The Happiness Diet

Courtesy: Bloglovin

Ordinarily, I’d say diets are worthless because they’re often associated with cutting carbs or calories, deprivation, and a quick-fix to achieve a weight-loss goal. 

But what about a diet for your emotional wellbeing, rather than physical? Each of us probably has habits and mindsets we would like to alter that can improve our overall health.

This isn’t a quick-fix, collegiettes.  Changing habits takes time, and everyone will always have a degree of doubt and negativity in her life. But, the Happiness Diet can become a lifestyle.
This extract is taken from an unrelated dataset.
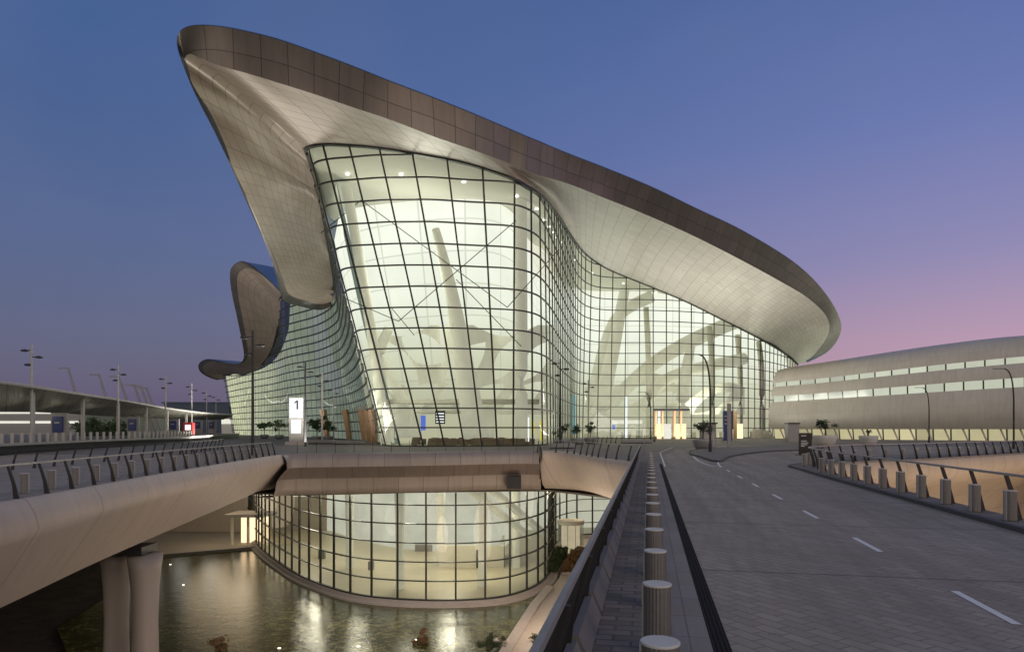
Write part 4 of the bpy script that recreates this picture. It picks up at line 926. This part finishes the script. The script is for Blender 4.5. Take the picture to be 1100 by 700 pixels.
# ------------------------------------------------------------------ lights
def area(name, loc, size, power, col, rot=(0, 0, 0), sy=None):
    l = bpy.data.lights.new(name, 'AREA'); l.energy = power; l.color = col; l.size = size
    if sy: l.shape = 'RECTANGLE'; l.size_y = sy
    o = bpy.data.objects.new(name, l); C.objects.link(o); o.location = loc; o.rotation_euler = rot; return o
def point(name, loc, power, col, r=.5):
    l = bpy.data.lights.new(name, 'POINT'); l.energy = power; l.color = col; l.shadow_soft_size = r
    o = bpy.data.objects.new(name, l); C.objects.link(o); o.location = loc; return o
WM = (1, .93, .76)
for q in range(2, 30, 5):
    point('canopy_fill', ce0[q].lerp(ce1[q], .5)-Vector((0, 0, 1.6)), 30, (1, .92, .75), .3)  # unseen fill lamps added to lighten the canopy underside
point('hall_light', (-15, 100, 25), 4500, (1, .98, .86), 5)
for x, y in ((50, 179), (68, 190)): point('hall_light', (x, y, 9), 2500, (1, .98, .86), 3)
for x, y in ((-12, 76), (-3, 77), (-20, 86), (-8, 88), (-28, 96)): point('lower_light', (x, y, LT-1.2), 1500, (1, .92, .74), 1)
area('plaza_flood', (-26, 90, .6), 9, 7000, (1, .93, .82), (math.radians(180), 0, 0)); area('plaza_flood', (-56, 132, .6), 20, 15000, (1, .93, .82), (math.radians(180), 0, 0))
area('soffit_fill', (38, 146, .5), 26, 15000, (1, .96, .86), (math.radians(180), 0, 0))  # unseen uplight added to brighten the roof soffit on the right
point('drum_light', G(613, 592, LOW)+Vector((0, -.6, 3.2)), 500, (1, .75, .45), .3)
point('drum_light', G(625, 585, LOW)+Vector((0, 0, 8)), 1500, (1, .78, .52), 1.5)
for p in (G(225, 592, LOW), G(262, 588, LOW)): point('bank_light', p+Vector((0, 4, 7)), 700, (1, .78, .5), 5)
for u, v in ((600, 660), (640, 620)): point('path_light', G(u, v, LOW)+Vector((5, 0, 9)), 800, (1, .8, .62), 4)
for p in ((33, 38, -8), (44, 48, -8), (58, 58, -8)): point('void_light', p, 2300, (1, .78, .55), 1.5)
point('slab_fill', (-8, 58, -9), 900, (1, .78, .58), 4); point('slab_fill', (-19, 60, -8), 350, (1, .8, .62), 2); point('slab_fill', (4.5, 57, -10), 2400, (1, .76, .54), 4); point('ramp_light', (-9, 38, -13), 1700, (1, .76, .58), 3)  # slab lamps are unseen fills added to brighten terrace bowl and ramp end
sun = bpy.data.lights.new('sun', 'SUN'); sun.energy = .4; sun.angle = math.radians(25); sun.color = (1, .88, .8)
so = bpy.data.objects.new('sun', sun); C.objects.link(so); so.rotation_euler = (math.radians(68), 0, math.radians(38))
# ------------------------------------------------------------------ world : dusk sky
w = bpy.data.worlds.new('World'); bpy.context.scene.world = w; w.use_nodes = True; t = w.node_tree; t.nodes.clear()
class WN(N):
    def __init__(s, t): s.t = t; s.n = t.nodes; s.out = s.n.new('ShaderNodeOutputWorld')
k = WN(t); d = k.a('TexCoord').outputs['Generated']; sp = k.a('SeparateXYZ'); k.put(sp.inputs[0], d)
el = k.math('ARCSINE', sp.outputs[2]); el = k.math('DIVIDE', el, math.pi/2)      # 0 horizon .. 1 zenith
az = k.math('ARCTAN2', sp.outputs[0], sp.outputs[1])                              # 0 straight ahead, + to the right
fr = k.a('MapRange', interpolation_type='SMOOTHSTEP'); k.put(fr.inputs[0], az); fr.inputs[1].default_value = -.55; fr.inputs[2].default_value = .80
left = k.ramp(el, [(0, (.078, .080, .160)), (.07, (.074, .090, .20)), (.16, (.060, .098, .25)), (.30, (.038, .094, .265)), (.5, (.027, .072, .215)), (1, (.016, .045, .14))])
right = k.ramp(el, [(0, (.60, .33, .41)), (.07, (.47, .30, .43)), (.14, (.26, .235, .45)), (.24, (.13, .175, .43)), (.38, (.06, .115, .32)), (1, (.022, .055, .17))])
col = k.mix(fr.outputs[0], left, right)
# brighter afterglow behind the viewer
bk = k.a('MapRange', interpolation_type='SMOOTHSTEP'); k.put(bk.inputs[0], sp.outputs[1]); bk.inputs[1].default_value = .25; bk.inputs[2].default_value = -.8
hn = k.noise(2.2, 5, .55, vec=d); col = k.mix(k.math('MULTIPLY', k.ramp(hn, [(.35, (0, 0, 0)), (.75, (1, 1, 1))]), .10), col, (.30, .30, .42))
glow = k.ramp(el, [(0, (.80, .66, .56)), (.25, (.60, .54, .50)), (.6, (.34, .34, .38)), (1, (.17, .18, .25))])
col = k.mix(bk.outputs[0], col, glow)
sky = k.a('TexSky', sky_type='NISHITA'); sky.sun_disc = False; sky.sun_elevation = math.radians(1.0); sky.sun_rotation = math.radians(150); 
bg1 = k.a('Background'); k.put(bg1.inputs[0], col); bg1.inputs[1].default_value = 1.0
bg2 = k.a('Background'); k.put(bg2.inputs[0], sky.outputs[0]); bg2.inputs[1].default_value = .03
ad = k.a('AddShader'); k.put(ad.inputs[0], bg1); k.put(ad.inputs[1], bg2); k.t.links.new(ad.outputs[0], k.out.inputs[0])
# ------------------------------------------------------------------ camera
cam = bpy.data.cameras.new('camera'); co = bpy.data.objects.new('camera', cam); C.objects.link(co)
co.location = (0, 0, H); co.rotation_euler = (math.pi/2, 0, 0); cam.sensor_width = 36; cam.lens = 36*F/1100; cam.shift_y = 110/1100; cam.clip_end = 6000; cam.clip_start = .1
sc = bpy.context.scene; sc.camera = co
sc.view_settings.view_transform = 'Standard'; sc.view_settings.look = 'None'; sc.view_settings.exposure = 0
cy = sc.cycles; cy.use_denoising = True; cy.max_bounces = 6; cy.diffuse_bounces = 3; cy.glossy_bounces = 3; cy.transparent_max_bounces = 16; cy.transmission_bounces = 4
cy.sample_clamp_indirect = 4; cy.caustics_reflective = False; cy.caustics_refractive = False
In order to live your best and fullest life, it’s time to cleanse!

1. Self-deprecating Talk

Cutting ourselves down has more impact than one might imagine. In You are a Badass, Jen Sincero talks about the power of our subconscious minds and their effect on daily life: “Your thoughts and beliefs dictate your reality, so if you want to change your reality, you have to change your beliefs.” Merely thinking, I’m not smart enough to get this internship, or I suck at…, or I’m not attractive enough for… is literally altering how you present yourself in the world. Would you tell your best friend that she’s stupid for failing that test or not getting a job? No? Then you shouldn’t be talking to yourself that way either. Self-limiting thoughts lead to self-limiting behavior. Be kind to yourself

2. Comparing Yourself to Others

This is the worst thing you can do to yourself.  And unfortunately, it is the most difficult mindset to change because if you’re a college woman, you probably check Instagram and Snapchat 20 times daily at the very least, and are bombarded by everyone else’s awesome, amazing, perfect lives.  It is crucial to keep in mind that social media shows only the highlights of a person’s life – very rarely do people post about their crappy day because they want to appear perfect in the eyes of everyone else. So, stop comparing! We are each on our own journey and I am a strong believer that the best things will come to you when you are focusing on your own growth and achieving your goals.

3. People-Pleasing

Sincero discusses the negatives of trying to appeal to everyone. “If you find yourself always seeking outside approval that you’re good enough or cool enough or talented enough or worthy enough, you’re screwed,” she says. “Because if you base your self-worth on what everyone else thinks of you, you hand all your power over to other people and become dependent on a source outside of yourself for validation.” The reality of life is, you can’t make everyone happy. If you try to make everyone around you happy – committing to things you don’t actually want to do, taking on a major you hate because it pleases your parents – you will end up being miserable and feeling out of control, when really your life decisions rest in your own hands. The sense of relief that comes from giving up trying to please others will be well worth it.

4. Living in the Past

Focusing on the past is detrimental to your current wellbeing – and stymies personal growth and makes you unhappy.  Whether it’s past failures or holding on to resentment for your ex who treated you like crap, it’s time to let it go and try to live in the moment.